----- DATA PROVIDED

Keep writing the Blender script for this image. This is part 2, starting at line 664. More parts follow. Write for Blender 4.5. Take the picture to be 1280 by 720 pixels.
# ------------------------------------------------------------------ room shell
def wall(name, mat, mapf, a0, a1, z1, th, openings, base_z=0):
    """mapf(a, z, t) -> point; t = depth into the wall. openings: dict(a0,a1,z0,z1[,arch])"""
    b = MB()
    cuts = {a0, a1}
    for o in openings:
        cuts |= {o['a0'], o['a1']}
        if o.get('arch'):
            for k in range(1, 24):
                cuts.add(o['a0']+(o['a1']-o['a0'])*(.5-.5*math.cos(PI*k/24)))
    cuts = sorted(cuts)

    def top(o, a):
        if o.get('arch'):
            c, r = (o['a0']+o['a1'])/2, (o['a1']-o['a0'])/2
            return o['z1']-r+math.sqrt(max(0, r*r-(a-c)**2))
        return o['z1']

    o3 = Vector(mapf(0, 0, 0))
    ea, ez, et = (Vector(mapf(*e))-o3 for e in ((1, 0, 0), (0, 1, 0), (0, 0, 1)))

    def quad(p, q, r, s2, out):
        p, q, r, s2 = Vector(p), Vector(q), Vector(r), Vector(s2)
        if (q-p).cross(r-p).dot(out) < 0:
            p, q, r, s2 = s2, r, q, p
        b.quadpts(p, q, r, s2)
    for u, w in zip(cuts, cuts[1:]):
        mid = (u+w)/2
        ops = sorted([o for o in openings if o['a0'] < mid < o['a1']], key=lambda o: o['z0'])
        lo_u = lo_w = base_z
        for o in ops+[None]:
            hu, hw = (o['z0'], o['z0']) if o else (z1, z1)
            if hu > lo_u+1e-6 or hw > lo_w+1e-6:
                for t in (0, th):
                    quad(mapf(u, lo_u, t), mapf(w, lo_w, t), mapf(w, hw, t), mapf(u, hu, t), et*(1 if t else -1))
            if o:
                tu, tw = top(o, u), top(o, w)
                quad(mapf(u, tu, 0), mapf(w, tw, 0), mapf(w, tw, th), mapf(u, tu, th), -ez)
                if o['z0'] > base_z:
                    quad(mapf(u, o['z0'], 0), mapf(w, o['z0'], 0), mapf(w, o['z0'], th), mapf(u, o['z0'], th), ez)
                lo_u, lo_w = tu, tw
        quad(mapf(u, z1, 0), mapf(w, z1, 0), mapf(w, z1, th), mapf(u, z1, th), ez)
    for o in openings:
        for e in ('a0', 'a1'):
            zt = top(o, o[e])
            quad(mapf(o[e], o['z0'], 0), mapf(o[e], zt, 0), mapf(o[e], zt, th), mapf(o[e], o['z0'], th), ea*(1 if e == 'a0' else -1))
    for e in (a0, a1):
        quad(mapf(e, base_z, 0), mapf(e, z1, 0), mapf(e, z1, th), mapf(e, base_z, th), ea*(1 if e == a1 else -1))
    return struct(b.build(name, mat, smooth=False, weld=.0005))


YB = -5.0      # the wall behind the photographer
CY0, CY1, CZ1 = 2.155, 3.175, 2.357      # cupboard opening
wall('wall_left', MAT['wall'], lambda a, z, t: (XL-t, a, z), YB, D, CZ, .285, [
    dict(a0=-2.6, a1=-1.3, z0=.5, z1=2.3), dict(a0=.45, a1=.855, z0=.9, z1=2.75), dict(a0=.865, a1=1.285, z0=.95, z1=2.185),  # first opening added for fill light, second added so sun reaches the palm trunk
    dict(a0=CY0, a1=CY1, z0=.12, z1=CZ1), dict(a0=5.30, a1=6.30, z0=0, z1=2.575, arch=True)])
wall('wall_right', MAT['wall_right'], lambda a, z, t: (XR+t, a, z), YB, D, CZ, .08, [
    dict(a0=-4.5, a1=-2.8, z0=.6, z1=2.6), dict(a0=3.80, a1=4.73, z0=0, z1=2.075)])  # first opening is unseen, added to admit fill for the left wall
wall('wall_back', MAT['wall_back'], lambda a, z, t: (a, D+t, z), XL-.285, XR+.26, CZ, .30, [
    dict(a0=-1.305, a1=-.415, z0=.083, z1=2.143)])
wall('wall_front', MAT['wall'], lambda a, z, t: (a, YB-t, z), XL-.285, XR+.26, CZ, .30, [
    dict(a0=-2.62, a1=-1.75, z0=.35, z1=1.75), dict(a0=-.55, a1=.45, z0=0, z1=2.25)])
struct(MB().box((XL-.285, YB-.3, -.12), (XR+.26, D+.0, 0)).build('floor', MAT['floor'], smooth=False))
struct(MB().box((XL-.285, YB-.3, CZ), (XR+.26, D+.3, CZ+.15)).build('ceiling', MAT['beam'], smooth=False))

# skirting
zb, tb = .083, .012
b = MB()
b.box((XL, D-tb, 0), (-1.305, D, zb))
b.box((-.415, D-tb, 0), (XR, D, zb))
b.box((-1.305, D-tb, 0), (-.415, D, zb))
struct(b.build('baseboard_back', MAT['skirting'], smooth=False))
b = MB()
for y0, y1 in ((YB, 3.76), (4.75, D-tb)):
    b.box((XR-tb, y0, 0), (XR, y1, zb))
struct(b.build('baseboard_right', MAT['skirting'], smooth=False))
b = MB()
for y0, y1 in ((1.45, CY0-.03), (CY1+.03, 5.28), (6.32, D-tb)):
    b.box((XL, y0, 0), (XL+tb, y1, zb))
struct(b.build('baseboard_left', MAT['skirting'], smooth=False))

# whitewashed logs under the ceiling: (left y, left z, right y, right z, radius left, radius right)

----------

TASK DESCRIPTION.
Write out the whole listing again. Match it word for word.

TASK ANSWER.
Keep writing the Blender script for this image. This is part 2, starting at line 664. More parts follow. Write for Blender 4.5. Take the picture to be 1280 by 720 pixels.
# ------------------------------------------------------------------ room shell
def wall(name, mat, mapf, a0, a1, z1, th, openings, base_z=0):
    """mapf(a, z, t) -> point; t = depth into the wall. openings: dict(a0,a1,z0,z1[,arch])"""
    b = MB()
    cuts = {a0, a1}
    for o in openings:
        cuts |= {o['a0'], o['a1']}
        if o.get('arch'):
            for k in range(1, 24):
                cuts.add(o['a0']+(o['a1']-o['a0'])*(.5-.5*math.cos(PI*k/24)))
    cuts = sorted(cuts)

    def top(o, a):
        if o.get('arch'):
            c, r = (o['a0']+o['a1'])/2, (o['a1']-o['a0'])/2
            return o['z1']-r+math.sqrt(max(0, r*r-(a-c)**2))
        return o['z1']

    o3 = Vector(mapf(0, 0, 0))
    ea, ez, et = (Vector(mapf(*e))-o3 for e in ((1, 0, 0), (0, 1, 0), (0, 0, 1)))

    def quad(p, q, r, s2, out):
        p, q, r, s2 = Vector(p), Vector(q), Vector(r), Vector(s2)
        if (q-p).cross(r-p).dot(out) < 0:
            p, q, r, s2 = s2, r, q, p
        b.quadpts(p, q, r, s2)
    for u, w in zip(cuts, cuts[1:]):
        mid = (u+w)/2
        ops = sorted([o for o in openings if o['a0'] < mid < o['a1']], key=lambda o: o['z0'])
        lo_u = lo_w = base_z
        for o in ops+[None]:
            hu, hw = (o['z0'], o['z0']) if o else (z1, z1)
            if hu > lo_u+1e-6 or hw > lo_w+1e-6:
                for t in (0, th):
                    quad(mapf(u, lo_u, t), mapf(w, lo_w, t), mapf(w, hw, t), mapf(u, hu, t), et*(1 if t else -1))
            if o:
                tu, tw = top(o, u), top(o, w)
                quad(mapf(u, tu, 0), mapf(w, tw, 0), mapf(w, tw, th), mapf(u, tu, th), -ez)
                if o['z0'] > base_z:
                    quad(mapf(u, o['z0'], 0), mapf(w, o['z0'], 0), mapf(w, o['z0'], th), mapf(u, o['z0'], th), ez)
                lo_u, lo_w = tu, tw
        quad(mapf(u, z1, 0), mapf(w, z1, 0), mapf(w, z1, th), mapf(u, z1, th), ez)
    for o in openings:
        for e in ('a0', 'a1'):
            zt = top(o, o[e])
            quad(mapf(o[e], o['z0'], 0), mapf(o[e], zt, 0), mapf(o[e], zt, th), mapf(o[e], o['z0'], th), ea*(1 if e == 'a0' else -1))
    for e in (a0, a1):
        quad(mapf(e, base_z, 0), mapf(e, z1, 0), mapf(e, z1, th), mapf(e, base_z, th), ea*(1 if e == a1 else -1))
    return struct(b.build(name, mat, smooth=False, weld=.0005))


YB = -5.0      # the wall behind the photographer
CY0, CY1, CZ1 = 2.155, 3.175, 2.357      # cupboard opening
wall('wall_left', MAT['wall'], lambda a, z, t: (XL-t, a, z), YB, D, CZ, .285, [
    dict(a0=-2.6, a1=-1.3, z0=.5, z1=2.3), dict(a0=.45, a1=.855, z0=.9, z1=2.75), dict(a0=.865, a1=1.285, z0=.95, z1=2.185),  # first opening added for fill light, second added so sun reaches the palm trunk
    dict(a0=CY0, a1=CY1, z0=.12, z1=CZ1), dict(a0=5.30, a1=6.30, z0=0, z1=2.575, arch=True)])
wall('wall_right', MAT['wall_right'], lambda a, z, t: (XR+t, a, z), YB, D, CZ, .08, [
    dict(a0=-4.5, a1=-2.8, z0=.6, z1=2.6), dict(a0=3.80, a1=4.73, z0=0, z1=2.075)])  # first opening is unseen, added to admit fill for the left wall
wall('wall_back', MAT['wall_back'], lambda a, z, t: (a, D+t, z), XL-.285, XR+.26, CZ, .30, [
    dict(a0=-1.305, a1=-.415, z0=.083, z1=2.143)])
wall('wall_front', MAT['wall'], lambda a, z, t: (a, YB-t, z), XL-.285, XR+.26, CZ, .30, [
    dict(a0=-2.62, a1=-1.75, z0=.35, z1=1.75), dict(a0=-.55, a1=.45, z0=0, z1=2.25)])
struct(MB().box((XL-.285, YB-.3, -.12), (XR+.26, D+.0, 0)).build('floor', MAT['floor'], smooth=False))
struct(MB().box((XL-.285, YB-.3, CZ), (XR+.26, D+.3, CZ+.15)).build('ceiling', MAT['beam'], smooth=False))

# skirting
zb, tb = .083, .012
b = MB()
b.box((XL, D-tb, 0), (-1.305, D, zb))
b.box((-.415, D-tb, 0), (XR, D, zb))
b.box((-1.305, D-tb, 0), (-.415, D, zb))
struct(b.build('baseboard_back', MAT['skirting'], smooth=False))
b = MB()
for y0, y1 in ((YB, 3.76), (4.75, D-tb)):
    b.box((XR-tb, y0, 0), (XR, y1, zb))
struct(b.build('baseboard_right', MAT['skirting'], smooth=False))
b = MB()
for y0, y1 in ((1.45, CY0-.03), (CY1+.03, 5.28), (6.32, D-tb)):
    b.box((XL, y0, 0), (XL+tb, y1, zb))
struct(b.build('baseboard_left', MAT['skirting'], smooth=False))

# whitewashed logs under the ceiling: (left y, left z, right y, right z, radius left, radius right)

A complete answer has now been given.